Lui sa che entra in un campo di tensioni, dove ognuno attenderà da lui una conferma più o meno esplicita alle proprie posizioni e interessi. Le possibili interpretazioni da parte di israeliani e palestinesi sono già conosciute a priori, ma ciò che importa ora è conoscere l’interpretazione che darà Benedetto XVI, un uomo che non cede alla correttezza politica né alla diplomazia mal intesa.
Per lui è essenziale sottolineare la radice ebraica della fede cristiana, il mistero dell’indissolubile connessione tra ebrei e cristiani fino alla fine dei tempi e la responsabilità comune che deriva da questo legame. Ma senza nascondere, né ridurre, la differenza, il segno di contraddizione che incarna Gesù di Nazareth, che si è proclamato Figlio di Dio, e che Paolo ha inteso e descritto come nessun altro. Fratelli e amici fino alla morte, ma con la libertà di dire sì e no quando è il caso. Perché il popolo israeliano non può aspettarsi che l’amicizia della Chiesa diventi un avvallo in tutte le contingenze storico-politiche che attraversa, ma deve intenderla come una fedeltà piena di stima e di venerazione, per la quale a volte è giusto dire “no” senza che questo voglia dire risentimento o separazione.
Quanto al mondo musulmano, siamo ancora nel solco aperto dalla lezione del Papa a Ratisbona, in cui è cresciuto il frutto della lettera dei 138 saggi islamici. È cominciata una nuova tappa di dialogo sulle basi più realiste e profonde, dove si affronta la questione cruciale delle relazioni tra fede e ragione, la libertà religiosa e il rifiuto di qualsiasi giustificazione alla violenza. La generosa tappa di Benedetto XVI ad Amman sottolinea questo punto di speranza, con l’affettuosa accoglienza della corte hascemita, promotrice di un dialogo e di una convivenza che risultano esemplari in mezzo a un panorama in cui non mancano le difficoltà dei cristiani nelle terre del Corano. È molto probabile che nella tappa giordana il Papa incontri i rifugiati cristiani iracheni, martirio vivo della Chiesa agli inizi del XXI secolo. Anche con questo deve fare i conti il dialogo tra cristiani e musulmani.
Quanto ai palestinesi, il Papa ha voluto ricordare esplicitamente le loro sofferenze e giuste aspirazioni nell’Angelus di domenica scorsa. Visiterà uno dei campi dei rifugiati e riceverà una delegazioni di cristiani e musulmani della striscia di Gaza, dove ancora sono aperte le ferite della recente guerra, e dove ogni giorno continua un sordo e sanguinoso scontro tra le fazioni palestinesi di Hamas e Al-Fatah.

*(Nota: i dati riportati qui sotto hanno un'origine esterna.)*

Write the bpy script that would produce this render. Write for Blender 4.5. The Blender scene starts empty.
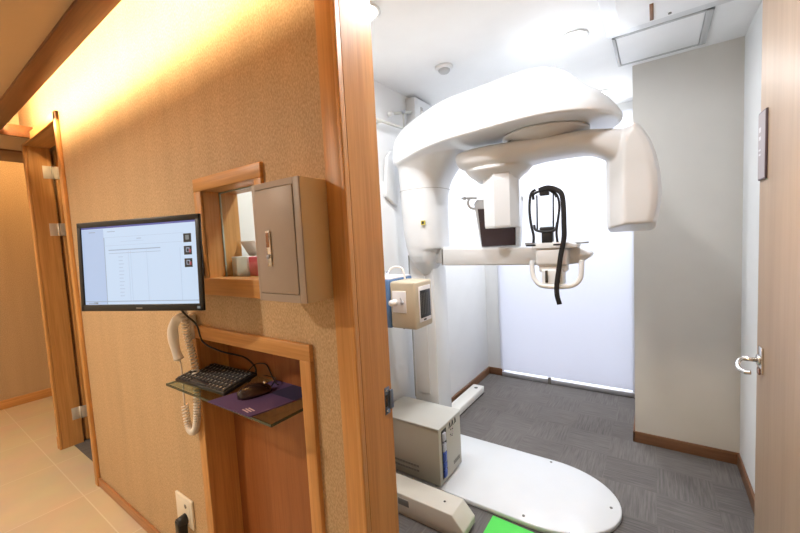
import bpy, bmesh, math, random
from mathutils import Vector, Matrix
random.seed(7)
S = bpy.context.scene
C = S.collection
PI = math.pi
cos, sin, R = math.cos, math.sin, math.radians
WL = {}                                   # world location of each object's origin

# ------------------------------------------------------------------ materials
MATS = {}
def new_mat(name):
    m = bpy.data.materials.new(name); m.use_nodes = True
    nt = m.node_tree; b = nt.nodes['Principled BSDF']
    MATS[name] = m
    return m, nt, b
def N(nt, t, **kw):
    n = nt.nodes.new(t)
    for k, v in kw.items():
        if k in n.inputs: n.inputs[k].default_value = v
        else: setattr(n, k, v)
    return n
def mat(name, col, rough=.5, metal=0, spec=.5, emit=None, estr=0, alpha=1, trans=0, bump=0, bscale=60, var=0, vscale=8, coat=0, ior=1.45):
    m, nt, b = new_mat(name)
    c = (*col, 1)
    b.inputs['Base Color'].default_value = c
    b.inputs['Roughness'].default_value = rough
    b.inputs['Metallic'].default_value = metal
    b.inputs['Specular IOR Level'].default_value = spec
    b.inputs['Transmission Weight'].default_value = trans
    b.inputs['Coat Weight'].default_value = coat
    b.inputs['IOR'].default_value = ior
    if emit:
        b.inputs['Emission Color'].default_value = (*emit, 1); b.inputs['Emission Strength'].default_value = estr
    tc = N(nt, 'ShaderNodeTexCoord')
    ns = N(nt, 'ShaderNodeTexNoise', Scale=vscale); ns.inputs['Detail'].default_value = 4
    nt.links.new(tc.outputs['Object'], ns.inputs['Vector'])
    mx = N(nt, 'ShaderNodeMix', data_type='RGBA')
    v = var if var else .03
    mx.inputs[6].default_value = tuple(x*(1-v) for x in col)+(1,); mx.inputs[7].default_value = tuple(min(1, x*(1+v)) for x in col)+(1,)
    nt.links.new(ns.outputs['Fac'], mx.inputs[0]); nt.links.new(mx.outputs[2], b.inputs['Base Color'])
    if bump:
        n2 = N(nt, 'ShaderNodeTexNoise', Scale=bscale); nt.links.new(tc.outputs['Object'], n2.inputs['Vector'])
        bp = N(nt, 'ShaderNodeBump', Strength=bump, Distance=.002); nt.links.new(n2.outputs['Fac'], bp.inputs['Height'])
        nt.links.new(bp.outputs['Normal'], b.inputs['Normal'])
    return m
def wood(name, light, dark, axis='z', rough=.4, fine=1.0):
    m, nt, b = new_mat(name)
    tc = N(nt, 'ShaderNodeTexCoord')
    mp = N(nt, 'ShaderNodeMapping')
    sc = {'x': (.9, 26, 26), 'y': (26, .9, 26), 'z': (26, 26, .9)}[axis]
    mp.inputs['Scale'].default_value = [s*fine for s in sc]
    nt.links.new(tc.outputs['Object'], mp.inputs['Vector'])
    n1 = N(nt, 'ShaderNodeTexNoise', Scale=1.0); n1.inputs['Detail'].default_value = 5; n1.inputs['Distortion'].default_value = .6
    nt.links.new(mp.outputs['Vector'], n1.inputs['Vector'])
    mp2 = N(nt, 'ShaderNodeMapping'); mp2.inputs['Scale'].default_value = [s*fine*6 for s in sc]
    nt.links.new(tc.outputs['Object'], mp2.inputs['Vector'])
    n2 = N(nt, 'ShaderNodeTexNoise', Scale=1.0); n2.inputs['Detail'].default_value = 3
    nt.links.new(mp2.outputs['Vector'], n2.inputs['Vector'])
    ad = N(nt, 'ShaderNodeMath', operation='MULTIPLY_ADD'); ad.inputs[1].default_value = .45
    nt.links.new(n2.outputs['Fac'], ad.inputs[0]); 
    ml = N(nt, 'ShaderNodeMath', operation='MULTIPLY'); ml.inputs[1].default_value = .6
    nt.links.new(n1.outputs['Fac'], ml.inputs[0]); nt.links.new(ml.outputs[0], ad.inputs[2])
    cr = N(nt, 'ShaderNodeValToRGB')
    cr.color_ramp.elements[0].position = .36; cr.color_ramp.elements[0].color = (*dark, 1)
    cr.color_ramp.elements[1].position = .66; cr.color_ramp.elements[1].color = (*light, 1)
    nt.links.new(ad.outputs[0], cr.inputs['Fac']); nt.links.new(cr.outputs['Color'], b.inputs['Base Color'])
    b.inputs['Roughness'].default_value = rough
    bp = N(nt, 'ShaderNodeBump', Strength=.06, Distance=.001); nt.links.new(n2.outputs['Fac'], bp.inputs['Height'])
    nt.links.new(bp.outputs['Normal'], b.inputs['Normal'])
    return m
OAK_L, OAK_D = (.68, .35, .12), (.50, .235, .068)
wood('oak', OAK_L, OAK_D, 'z'); wood('oak_x', OAK_L, OAK_D, 'x'); wood('oak_y', OAK_L, OAK_D, 'y')
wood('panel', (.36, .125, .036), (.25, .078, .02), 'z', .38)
wood('door_wood', (.43, .30, .20), (.36, .24, .15), 'z', .42, .7)
wood('skirt_corridor', (.46, .22, .095), (.34, .15, .06), 'x', .4)
wood('skirting', (.22, .105, .05), (.15, .065, .03), 'x', .45)
wood('skirting_y', (.22, .105, .05), (.15, .065, .03), 'y', .45)
wood('trim_dark', (.24, .095, .035), (.15, .055, .02), 'x', .4)

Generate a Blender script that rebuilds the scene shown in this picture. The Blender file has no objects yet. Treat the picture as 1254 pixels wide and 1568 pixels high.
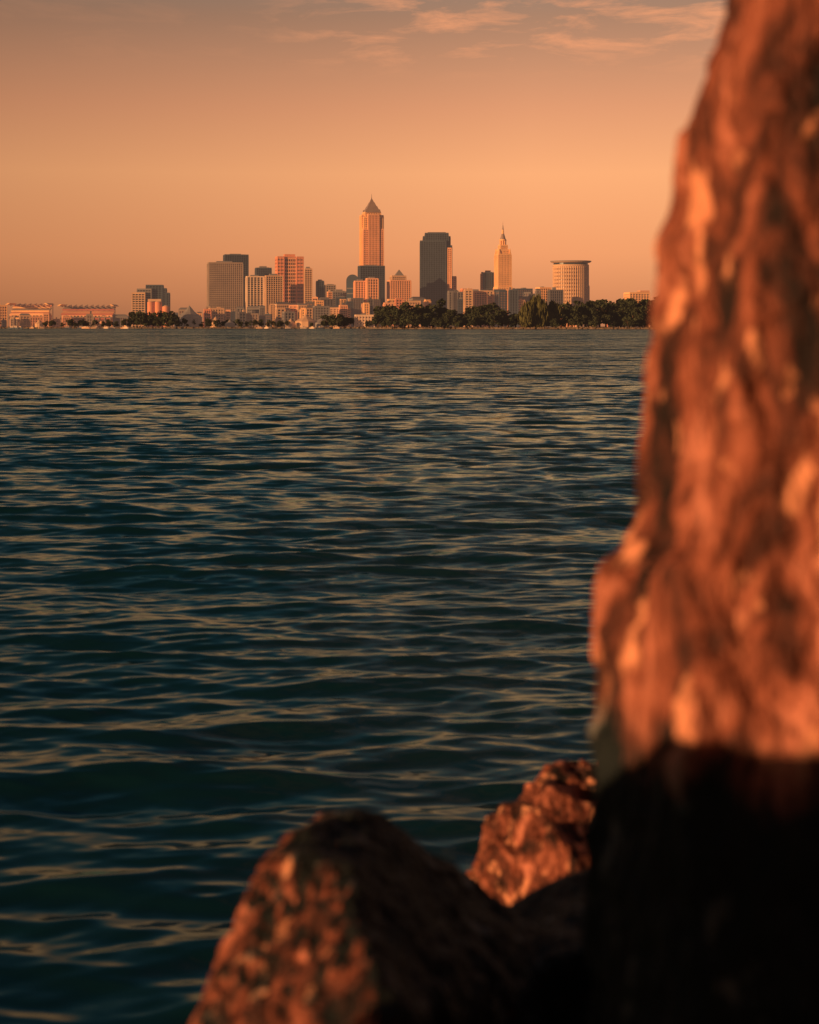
import bpy, bmesh, math, random
import numpy as np
from mathutils import Vector, noise
random.seed(7); rng=np.random.default_rng(11)
H=3.0; F=2200.0
def U(u,D): return (u-627.0)/F*D
def Z(v,D): return H-(v-500.0)/F*D
def P(u,v,D): return (U(u,D),D,Z(v,D))
scene=bpy.context.scene
scene.view_settings.view_transform='Standard'
scene.view_settings.look='None'
scene.view_settings.exposure=0
# ------------------------------------------------------------ camera
cam=bpy.data.cameras.new("camera"); co=bpy.data.objects.new("camera",cam)
scene.collection.objects.link(co); scene.camera=co
co.location=(0,0,H); co.rotation_euler=(math.radians(90),0,0)
cam.sensor_fit='VERTICAL'; cam.sensor_height=36; cam.sensor_width=28.8
cam.lens=F/1568*36; cam.shift_y=-284/1568
cam.clip_start=0.05; cam.clip_end=60000
cam.dof.use_dof=True; cam.dof.focus_distance=1500; cam.dof.aperture_fstop=2.9
# ------------------------------------------------------------ sun
SD=Vector((-0.80,-0.60,0)).normalized(); EL=math.radians(8)
sd=Vector((SD.x*math.cos(EL),SD.y*math.cos(EL),math.sin(EL)))
sl=bpy.data.lights.new("sun",'SUN'); sl.energy=5.0; sl.angle=math.radians(0.5); sl.color=(1.0,0.50,0.20)
so=bpy.data.objects.new("sun",sl); scene.collection.objects.link(so)
so.rotation_euler=sd.to_track_quat('Z','Y').to_euler()
# ------------------------------------------------------------ world
w=bpy.data.worlds.new("World"); scene.world=w; w.use_nodes=True
nt=w.node_tree; N=nt.nodes; L=nt.links; N.clear()
def node(t,**k):
    n=N.new(t)
    for a,b in k.items(): setattr(n,a,b)
    return n
def lin(c): 
    return tuple(((x/255)/12.92 if x/255<=0.04045 else ((x/255+0.055)/1.055)**2.4) for x in c)+(1,)
def ramp(nodes,stops,interp='LINEAR'):
    r=nodes.new('ShaderNodeValToRGB'); r.color_ramp.interpolation=interp
    e=r.color_ramp.elements
    e[0].position=stops[0][0]; e[0].color=stops[0][1]
    e[1].position=stops[-1][0]; e[1].color=stops[-1][1]
    for p,c in stops[1:-1]:
        x=e.new(p); x.color=c
    return r
def math_(op,a=None,b=None,clamp=False):
    m=node('ShaderNodeMath',operation=op); m.use_clamp=clamp
    for i,x in enumerate((a,b)):
        if x is None: continue
        if isinstance(x,(int,float)): m.inputs[i].default_value=x
        else: L.new(x,m.inputs[i])
    return m.outputs[0]
out=node('ShaderNodeOutputWorld')
tc=node('ShaderNodeTexCoord'); sx=node('ShaderNodeSeparateXYZ'); L.new(tc.outputs['Generated'],sx.inputs[0])
X,Y,Zc=sx.outputs
zc=math_('MAXIMUM',Zc,0.0)
R=ramp(N,[(0.0,lin((182,116,80))),(0.02,lin((212,135,90))),(0.05,lin((236,153,101))),(0.105,lin((247,169,113))),
          (0.15,lin((222,150,106))),(0.21,lin((170,126,98))),(0.27,lin((100,116,112))),(0.38,lin((40,84,100))),(0.6,lin((16,54,72))),(1.0,lin((9,38,56)))])
L.new(zc,R.inputs[0])
az=math_('MULTIPLY_ADD',X,0.95); az.node.inputs[2].default_value=0.96
az=math_('MINIMUM',az,1.04); az=math_('MAXIMUM',az,0.5)
back=node('ShaderNodeMapRange'); L.new(Y,back.inputs[0])
for i,x in enumerate((-0.2,0.8,0.13,1.0)): back.inputs[i+1].default_value=x
g=math_('MULTIPLY',az,back.outputs[0])
mul=node('ShaderNodeVectorMath',operation='SCALE'); L.new(R.outputs[0],mul.inputs[0]); L.new(g,mul.inputs['Scale'])
mp=node('ShaderNodeMapping'); L.new(tc.outputs['Generated'],mp.inputs[0]); mp.inputs['Scale'].default_value=(9,9,42)
mp.inputs['Location'].default_value=(0.35,0,0.2)
nz=node('ShaderNodeTexNoise'); nz.inputs['Scale'].default_value=1.6; nz.inputs['Detail'].default_value=7; nz.inputs['Roughness'].default_value=0.62
nz.inputs['Distortion'].default_value=0.4
L.new(mp.outputs[0],nz.inputs['Vector'])
cm=node('ShaderNodeMapRange'); L.new(nz.outputs[0],cm.inputs[0])
for i,x in enumerate((0.49,0.68,0.0,1.0)): cm.inputs[i+1].default_value=x
mz=node('ShaderNodeMapRange'); mz.interpolation_type='SMOOTHSTEP'; L.new(Zc,mz.inputs[0])
for i,x in enumerate((0.165,0.195,0.0,1.0)): mz.inputs[i+1].default_value=x
mx=node('ShaderNodeMapRange'); mx.interpolation_type='SMOOTHSTEP'; L.new(X,mx.inputs[0])
for i,x in enumerate((-0.14,0.03,0.1,1.0)): mx.inputs[i+1].default_value=x
cf=math_('MULTIPLY',math_('MULTIPLY',cm.outputs[0],mz.outputs[0]),mx.outputs[0]); cf=math_('MULTIPLY',cf,0.75)
mix=node('ShaderNodeMix',data_type='RGBA'); L.new(cf,mix.inputs[0]); L.new(mul.outputs[0],mix.inputs[6]); mix.inputs[7].default_value=lin((244,160,110))
bg=node('ShaderNodeBackground'); L.new(mix.outputs[2],bg.inputs[0]); bg.inputs[1].default_value=1.0
sky=node('ShaderNodeTexSky',sky_type='NISHITA'); sky.sun_disc=False; sky.sun_elevation=EL
sky.sun_rotation=math.atan2(SD.x,SD.y)
bg2=node('ShaderNodeBackground'); L.new(sky.outputs[0],bg2.inputs[0]); bg2.inputs[1].default_value=0.005
ad=node('ShaderNodeAddShader'); L.new(bg.outputs[0],ad.inputs[0]); L.new(bg2.outputs[0],ad.inputs[1]); L.new(ad.outputs[0],out.inputs[0])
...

«Vado come pellegrino di pace», ha ripetuto il Papa, ma una pace basata sulla giustizia, la verità e il perdono. Parole grandi, per alcuni forse troppo grandi, ma che sicuramente solo il Papa può dire, vicino a un muro che divide la terra e disegna l’odio reciproco e il rancore, e vicino a un altro muro, che ricorda la storia tormentata e anche la speranza del popolo di Israele.
Costruire la pace non è solo questione di accordi, ma di un cambiamenti nei cuori, e a ciò è diretto questo pellegrinaggio. Con la forza misteriosa che è apparsa una notte a Betlemme e che ha creato un popolo nuovo che il Papa umilmente conduce.